Problem description: Your task is to filter the data below down to the lines holding "part".

Provided material:
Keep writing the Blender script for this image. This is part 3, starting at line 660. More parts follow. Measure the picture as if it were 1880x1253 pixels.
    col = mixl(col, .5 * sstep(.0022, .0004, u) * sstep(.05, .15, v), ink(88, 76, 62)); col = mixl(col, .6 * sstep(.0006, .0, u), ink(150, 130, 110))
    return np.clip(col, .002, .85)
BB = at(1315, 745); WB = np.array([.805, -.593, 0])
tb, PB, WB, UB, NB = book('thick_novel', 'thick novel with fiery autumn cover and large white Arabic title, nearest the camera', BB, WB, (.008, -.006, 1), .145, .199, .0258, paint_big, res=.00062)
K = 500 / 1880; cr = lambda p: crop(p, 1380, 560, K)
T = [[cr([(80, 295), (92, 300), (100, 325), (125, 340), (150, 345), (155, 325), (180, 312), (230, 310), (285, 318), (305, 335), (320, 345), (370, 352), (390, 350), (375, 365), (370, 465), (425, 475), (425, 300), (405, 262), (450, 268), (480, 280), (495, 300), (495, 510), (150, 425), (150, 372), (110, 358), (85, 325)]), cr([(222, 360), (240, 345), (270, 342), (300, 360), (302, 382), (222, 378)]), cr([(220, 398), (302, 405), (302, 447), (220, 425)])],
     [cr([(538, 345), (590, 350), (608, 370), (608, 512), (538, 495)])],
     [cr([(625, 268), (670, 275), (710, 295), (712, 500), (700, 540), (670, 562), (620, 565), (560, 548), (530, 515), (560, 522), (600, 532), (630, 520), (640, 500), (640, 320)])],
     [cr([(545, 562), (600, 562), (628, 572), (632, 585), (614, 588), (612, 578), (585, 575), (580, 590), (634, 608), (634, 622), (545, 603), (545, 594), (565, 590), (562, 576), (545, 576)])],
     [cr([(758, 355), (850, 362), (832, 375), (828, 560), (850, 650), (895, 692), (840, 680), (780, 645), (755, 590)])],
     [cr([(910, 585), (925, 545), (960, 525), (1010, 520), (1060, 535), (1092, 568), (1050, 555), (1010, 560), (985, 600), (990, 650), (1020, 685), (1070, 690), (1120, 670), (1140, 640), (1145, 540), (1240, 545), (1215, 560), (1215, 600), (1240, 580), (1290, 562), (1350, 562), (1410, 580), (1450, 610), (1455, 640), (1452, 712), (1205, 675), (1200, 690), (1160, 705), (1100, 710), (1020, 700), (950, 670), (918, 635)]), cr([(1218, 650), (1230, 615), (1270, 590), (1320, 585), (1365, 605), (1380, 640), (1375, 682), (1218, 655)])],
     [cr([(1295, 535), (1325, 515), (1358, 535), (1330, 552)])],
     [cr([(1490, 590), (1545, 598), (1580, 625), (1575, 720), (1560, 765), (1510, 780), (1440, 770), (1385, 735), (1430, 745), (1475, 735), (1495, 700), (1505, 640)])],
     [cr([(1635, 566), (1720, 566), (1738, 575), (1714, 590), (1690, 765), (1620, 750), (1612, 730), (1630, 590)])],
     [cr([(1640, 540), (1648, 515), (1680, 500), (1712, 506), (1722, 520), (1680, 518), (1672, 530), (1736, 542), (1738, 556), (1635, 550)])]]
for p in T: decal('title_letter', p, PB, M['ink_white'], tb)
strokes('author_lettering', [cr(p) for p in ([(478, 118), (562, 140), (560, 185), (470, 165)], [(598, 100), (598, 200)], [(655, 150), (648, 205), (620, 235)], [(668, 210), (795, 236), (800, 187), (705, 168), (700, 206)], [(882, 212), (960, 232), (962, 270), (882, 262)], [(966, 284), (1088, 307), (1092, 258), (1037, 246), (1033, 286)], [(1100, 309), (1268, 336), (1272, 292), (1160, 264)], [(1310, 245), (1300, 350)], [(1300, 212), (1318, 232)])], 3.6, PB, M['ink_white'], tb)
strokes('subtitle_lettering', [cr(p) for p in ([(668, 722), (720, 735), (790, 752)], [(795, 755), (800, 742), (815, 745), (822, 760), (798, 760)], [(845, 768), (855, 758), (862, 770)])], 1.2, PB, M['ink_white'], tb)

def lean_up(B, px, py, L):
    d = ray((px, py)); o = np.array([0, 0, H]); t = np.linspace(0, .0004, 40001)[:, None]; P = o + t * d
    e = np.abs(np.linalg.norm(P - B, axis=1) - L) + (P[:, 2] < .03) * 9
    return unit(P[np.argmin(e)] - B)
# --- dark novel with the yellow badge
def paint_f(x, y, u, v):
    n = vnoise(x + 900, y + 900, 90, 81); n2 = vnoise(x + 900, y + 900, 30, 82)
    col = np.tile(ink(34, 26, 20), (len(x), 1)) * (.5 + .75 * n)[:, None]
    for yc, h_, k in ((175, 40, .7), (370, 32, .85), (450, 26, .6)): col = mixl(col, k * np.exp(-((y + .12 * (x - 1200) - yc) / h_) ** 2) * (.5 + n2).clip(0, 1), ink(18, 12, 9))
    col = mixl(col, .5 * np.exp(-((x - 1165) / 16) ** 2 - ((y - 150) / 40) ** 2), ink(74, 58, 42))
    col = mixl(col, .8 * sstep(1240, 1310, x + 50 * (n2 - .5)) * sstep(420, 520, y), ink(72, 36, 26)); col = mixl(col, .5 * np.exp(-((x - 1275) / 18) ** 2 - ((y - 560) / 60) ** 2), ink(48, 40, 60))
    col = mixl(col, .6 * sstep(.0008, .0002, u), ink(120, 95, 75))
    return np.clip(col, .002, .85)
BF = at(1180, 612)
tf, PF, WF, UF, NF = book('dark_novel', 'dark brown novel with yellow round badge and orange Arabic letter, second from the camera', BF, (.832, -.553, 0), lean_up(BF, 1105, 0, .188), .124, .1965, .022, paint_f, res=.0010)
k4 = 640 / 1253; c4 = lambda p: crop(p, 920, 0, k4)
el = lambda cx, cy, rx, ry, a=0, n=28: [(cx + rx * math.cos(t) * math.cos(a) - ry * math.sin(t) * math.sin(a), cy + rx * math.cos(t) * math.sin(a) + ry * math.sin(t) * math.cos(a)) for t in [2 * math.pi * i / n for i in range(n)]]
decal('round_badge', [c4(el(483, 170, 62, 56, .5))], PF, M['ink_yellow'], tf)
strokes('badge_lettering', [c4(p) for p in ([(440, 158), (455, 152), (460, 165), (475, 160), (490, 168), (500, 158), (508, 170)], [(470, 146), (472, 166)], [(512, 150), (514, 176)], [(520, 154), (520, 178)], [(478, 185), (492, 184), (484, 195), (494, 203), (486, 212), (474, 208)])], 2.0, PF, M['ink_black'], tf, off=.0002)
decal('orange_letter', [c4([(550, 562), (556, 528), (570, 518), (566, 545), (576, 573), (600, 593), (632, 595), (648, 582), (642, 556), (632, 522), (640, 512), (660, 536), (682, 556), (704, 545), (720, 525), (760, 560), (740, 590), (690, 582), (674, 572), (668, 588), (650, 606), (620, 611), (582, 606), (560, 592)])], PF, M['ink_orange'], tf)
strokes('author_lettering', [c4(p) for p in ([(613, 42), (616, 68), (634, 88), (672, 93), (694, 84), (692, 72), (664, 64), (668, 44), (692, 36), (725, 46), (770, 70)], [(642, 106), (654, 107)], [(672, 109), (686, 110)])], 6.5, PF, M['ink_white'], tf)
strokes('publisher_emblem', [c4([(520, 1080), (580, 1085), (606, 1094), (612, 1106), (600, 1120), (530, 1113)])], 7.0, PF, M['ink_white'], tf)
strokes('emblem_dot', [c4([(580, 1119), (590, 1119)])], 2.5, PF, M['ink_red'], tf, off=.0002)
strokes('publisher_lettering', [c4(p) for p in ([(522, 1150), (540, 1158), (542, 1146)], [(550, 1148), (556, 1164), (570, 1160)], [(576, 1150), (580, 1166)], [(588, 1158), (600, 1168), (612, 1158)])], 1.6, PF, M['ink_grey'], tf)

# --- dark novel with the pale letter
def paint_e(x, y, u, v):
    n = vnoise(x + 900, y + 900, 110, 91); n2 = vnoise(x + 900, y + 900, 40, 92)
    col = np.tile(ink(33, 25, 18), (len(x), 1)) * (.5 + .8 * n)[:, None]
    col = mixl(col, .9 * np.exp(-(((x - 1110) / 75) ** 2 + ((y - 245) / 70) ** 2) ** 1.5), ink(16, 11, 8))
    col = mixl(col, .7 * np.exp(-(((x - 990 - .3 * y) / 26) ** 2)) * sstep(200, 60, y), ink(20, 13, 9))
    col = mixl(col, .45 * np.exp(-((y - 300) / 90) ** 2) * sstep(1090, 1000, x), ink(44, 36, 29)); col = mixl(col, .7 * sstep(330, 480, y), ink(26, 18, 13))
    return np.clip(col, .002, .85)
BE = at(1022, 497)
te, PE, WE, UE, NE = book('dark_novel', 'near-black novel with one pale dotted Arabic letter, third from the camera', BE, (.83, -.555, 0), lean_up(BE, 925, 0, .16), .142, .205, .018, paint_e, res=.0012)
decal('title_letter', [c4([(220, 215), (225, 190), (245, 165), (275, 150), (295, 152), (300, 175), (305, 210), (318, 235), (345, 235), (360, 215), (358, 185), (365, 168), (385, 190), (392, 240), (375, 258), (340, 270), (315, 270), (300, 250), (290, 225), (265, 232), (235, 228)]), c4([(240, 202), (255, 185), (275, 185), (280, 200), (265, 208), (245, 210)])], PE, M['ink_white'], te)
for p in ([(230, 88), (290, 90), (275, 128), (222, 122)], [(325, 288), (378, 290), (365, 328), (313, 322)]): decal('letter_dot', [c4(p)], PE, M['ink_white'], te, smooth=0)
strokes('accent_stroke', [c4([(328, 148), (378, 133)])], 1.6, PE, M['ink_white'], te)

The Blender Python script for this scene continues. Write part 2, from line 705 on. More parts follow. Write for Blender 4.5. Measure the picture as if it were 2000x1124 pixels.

Task result:
Keep writing the Blender script for this image. This is part 3, starting at line 660. More parts follow. Measure the picture as if it were 1880x1253 pixels.
The Blender Python script for this scene continues. Write part 2, from line 705 on. More parts follow. Write for Blender 4.5. Measure the picture as if it were 2000x1124 pixels.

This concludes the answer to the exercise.